Problem requirements
Count how many lines of the data below contain the string "pixels"; the reply should be that number alone.

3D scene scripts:
[Begin]

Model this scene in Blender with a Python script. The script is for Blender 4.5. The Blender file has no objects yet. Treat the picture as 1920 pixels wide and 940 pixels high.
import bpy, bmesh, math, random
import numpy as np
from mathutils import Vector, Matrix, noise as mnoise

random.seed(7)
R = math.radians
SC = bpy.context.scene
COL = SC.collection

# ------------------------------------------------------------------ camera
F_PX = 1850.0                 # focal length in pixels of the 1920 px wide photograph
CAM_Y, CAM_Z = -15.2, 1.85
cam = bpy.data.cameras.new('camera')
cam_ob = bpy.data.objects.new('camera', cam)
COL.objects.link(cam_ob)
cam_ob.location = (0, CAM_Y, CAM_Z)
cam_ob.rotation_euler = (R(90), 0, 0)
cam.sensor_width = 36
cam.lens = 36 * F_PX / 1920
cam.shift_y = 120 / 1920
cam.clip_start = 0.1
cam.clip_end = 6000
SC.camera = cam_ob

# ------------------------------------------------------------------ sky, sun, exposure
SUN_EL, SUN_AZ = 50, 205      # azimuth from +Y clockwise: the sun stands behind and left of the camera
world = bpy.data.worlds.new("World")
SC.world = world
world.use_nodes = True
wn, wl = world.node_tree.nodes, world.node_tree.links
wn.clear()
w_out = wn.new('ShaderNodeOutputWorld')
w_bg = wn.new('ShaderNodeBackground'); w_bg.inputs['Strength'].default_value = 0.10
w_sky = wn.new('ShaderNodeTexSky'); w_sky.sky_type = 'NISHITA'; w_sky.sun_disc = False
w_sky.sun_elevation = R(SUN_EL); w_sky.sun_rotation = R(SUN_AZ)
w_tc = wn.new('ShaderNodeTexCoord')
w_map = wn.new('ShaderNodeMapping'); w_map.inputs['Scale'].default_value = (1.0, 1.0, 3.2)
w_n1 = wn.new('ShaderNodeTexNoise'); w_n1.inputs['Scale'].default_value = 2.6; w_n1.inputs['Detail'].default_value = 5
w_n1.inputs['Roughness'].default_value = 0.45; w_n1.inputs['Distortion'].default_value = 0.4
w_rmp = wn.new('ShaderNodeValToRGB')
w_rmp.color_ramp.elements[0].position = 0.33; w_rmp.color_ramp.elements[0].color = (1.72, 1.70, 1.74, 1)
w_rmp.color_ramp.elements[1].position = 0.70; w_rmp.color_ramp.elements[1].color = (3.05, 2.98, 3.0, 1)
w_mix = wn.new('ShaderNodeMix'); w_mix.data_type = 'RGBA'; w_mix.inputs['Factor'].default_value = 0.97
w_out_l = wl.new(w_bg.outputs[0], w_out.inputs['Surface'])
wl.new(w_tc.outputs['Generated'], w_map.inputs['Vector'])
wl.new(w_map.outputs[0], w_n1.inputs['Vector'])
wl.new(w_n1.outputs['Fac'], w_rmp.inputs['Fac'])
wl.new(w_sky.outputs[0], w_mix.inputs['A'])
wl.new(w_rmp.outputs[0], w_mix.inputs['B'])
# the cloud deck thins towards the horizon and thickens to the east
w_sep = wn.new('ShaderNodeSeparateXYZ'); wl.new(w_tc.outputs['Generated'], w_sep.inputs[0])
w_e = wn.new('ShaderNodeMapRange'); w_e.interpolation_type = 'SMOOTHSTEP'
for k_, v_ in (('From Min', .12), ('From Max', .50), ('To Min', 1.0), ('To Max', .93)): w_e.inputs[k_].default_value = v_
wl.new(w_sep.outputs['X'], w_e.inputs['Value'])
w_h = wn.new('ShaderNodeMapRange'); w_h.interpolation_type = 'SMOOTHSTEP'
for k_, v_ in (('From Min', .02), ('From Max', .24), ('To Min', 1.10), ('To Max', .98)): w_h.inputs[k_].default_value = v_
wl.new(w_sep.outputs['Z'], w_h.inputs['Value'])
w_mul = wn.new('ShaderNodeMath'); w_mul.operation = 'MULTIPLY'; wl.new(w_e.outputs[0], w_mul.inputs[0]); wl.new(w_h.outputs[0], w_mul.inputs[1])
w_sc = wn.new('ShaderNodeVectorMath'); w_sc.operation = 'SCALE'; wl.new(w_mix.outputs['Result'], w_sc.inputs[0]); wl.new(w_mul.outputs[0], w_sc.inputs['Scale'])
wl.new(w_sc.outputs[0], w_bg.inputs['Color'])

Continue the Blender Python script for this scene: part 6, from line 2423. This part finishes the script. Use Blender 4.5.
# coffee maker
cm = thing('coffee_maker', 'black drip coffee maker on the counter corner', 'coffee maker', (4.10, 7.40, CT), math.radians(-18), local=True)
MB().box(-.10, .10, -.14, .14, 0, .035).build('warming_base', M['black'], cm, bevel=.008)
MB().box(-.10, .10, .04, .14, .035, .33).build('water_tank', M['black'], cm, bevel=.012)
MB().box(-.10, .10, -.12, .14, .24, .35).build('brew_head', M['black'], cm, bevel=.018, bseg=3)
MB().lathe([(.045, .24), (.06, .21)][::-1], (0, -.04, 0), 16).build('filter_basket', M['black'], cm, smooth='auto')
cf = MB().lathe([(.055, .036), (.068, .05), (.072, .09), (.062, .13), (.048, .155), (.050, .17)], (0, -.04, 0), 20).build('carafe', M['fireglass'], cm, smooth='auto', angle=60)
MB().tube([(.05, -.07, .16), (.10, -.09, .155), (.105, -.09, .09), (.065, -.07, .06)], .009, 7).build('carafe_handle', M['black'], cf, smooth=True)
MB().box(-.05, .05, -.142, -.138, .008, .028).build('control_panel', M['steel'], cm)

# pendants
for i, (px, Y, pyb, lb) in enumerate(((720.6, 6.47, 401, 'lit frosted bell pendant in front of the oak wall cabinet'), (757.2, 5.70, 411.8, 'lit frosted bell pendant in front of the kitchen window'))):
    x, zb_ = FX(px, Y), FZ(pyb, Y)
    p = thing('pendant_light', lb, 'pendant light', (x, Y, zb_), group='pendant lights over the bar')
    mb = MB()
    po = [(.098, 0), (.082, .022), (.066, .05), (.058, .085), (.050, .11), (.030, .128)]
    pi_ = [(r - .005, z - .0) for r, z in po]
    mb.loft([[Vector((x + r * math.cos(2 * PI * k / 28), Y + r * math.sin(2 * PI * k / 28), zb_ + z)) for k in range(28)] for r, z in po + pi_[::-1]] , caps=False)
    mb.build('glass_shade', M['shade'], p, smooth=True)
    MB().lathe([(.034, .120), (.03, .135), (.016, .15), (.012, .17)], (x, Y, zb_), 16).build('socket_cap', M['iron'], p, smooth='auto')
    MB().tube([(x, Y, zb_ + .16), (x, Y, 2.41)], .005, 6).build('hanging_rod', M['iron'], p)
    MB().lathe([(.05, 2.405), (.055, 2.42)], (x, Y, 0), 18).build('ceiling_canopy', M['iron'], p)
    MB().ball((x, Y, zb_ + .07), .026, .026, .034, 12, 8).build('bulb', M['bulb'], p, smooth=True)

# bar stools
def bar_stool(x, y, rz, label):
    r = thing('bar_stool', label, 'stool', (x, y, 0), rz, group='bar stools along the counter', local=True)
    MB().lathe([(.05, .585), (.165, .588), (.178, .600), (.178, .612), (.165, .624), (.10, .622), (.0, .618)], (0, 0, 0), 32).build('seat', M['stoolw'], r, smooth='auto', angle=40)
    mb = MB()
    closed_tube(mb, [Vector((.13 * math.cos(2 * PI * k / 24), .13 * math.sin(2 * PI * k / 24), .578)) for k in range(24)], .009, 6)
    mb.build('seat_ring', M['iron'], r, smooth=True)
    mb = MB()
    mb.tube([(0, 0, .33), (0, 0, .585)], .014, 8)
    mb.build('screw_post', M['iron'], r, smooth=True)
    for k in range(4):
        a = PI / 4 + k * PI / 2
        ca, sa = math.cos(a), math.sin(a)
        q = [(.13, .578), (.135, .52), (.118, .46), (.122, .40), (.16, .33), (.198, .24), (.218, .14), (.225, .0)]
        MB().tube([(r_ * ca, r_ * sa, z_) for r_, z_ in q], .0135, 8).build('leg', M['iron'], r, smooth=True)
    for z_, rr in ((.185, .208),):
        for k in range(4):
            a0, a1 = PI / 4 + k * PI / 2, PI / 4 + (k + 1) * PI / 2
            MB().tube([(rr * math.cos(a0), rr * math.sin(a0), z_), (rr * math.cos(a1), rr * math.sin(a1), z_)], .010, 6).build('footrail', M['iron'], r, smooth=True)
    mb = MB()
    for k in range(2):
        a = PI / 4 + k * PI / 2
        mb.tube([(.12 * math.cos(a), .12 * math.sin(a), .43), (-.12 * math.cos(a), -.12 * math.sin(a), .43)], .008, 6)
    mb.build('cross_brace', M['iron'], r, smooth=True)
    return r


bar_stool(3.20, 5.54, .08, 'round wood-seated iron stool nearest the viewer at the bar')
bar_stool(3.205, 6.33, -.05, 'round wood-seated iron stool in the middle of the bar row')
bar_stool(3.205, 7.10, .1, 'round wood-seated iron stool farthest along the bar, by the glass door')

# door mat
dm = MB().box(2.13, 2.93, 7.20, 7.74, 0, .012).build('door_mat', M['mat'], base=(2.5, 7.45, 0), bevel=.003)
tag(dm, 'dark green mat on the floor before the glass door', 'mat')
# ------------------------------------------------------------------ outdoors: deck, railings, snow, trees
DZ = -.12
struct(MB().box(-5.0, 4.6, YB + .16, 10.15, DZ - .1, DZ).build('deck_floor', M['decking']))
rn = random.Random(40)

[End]

Full answer
2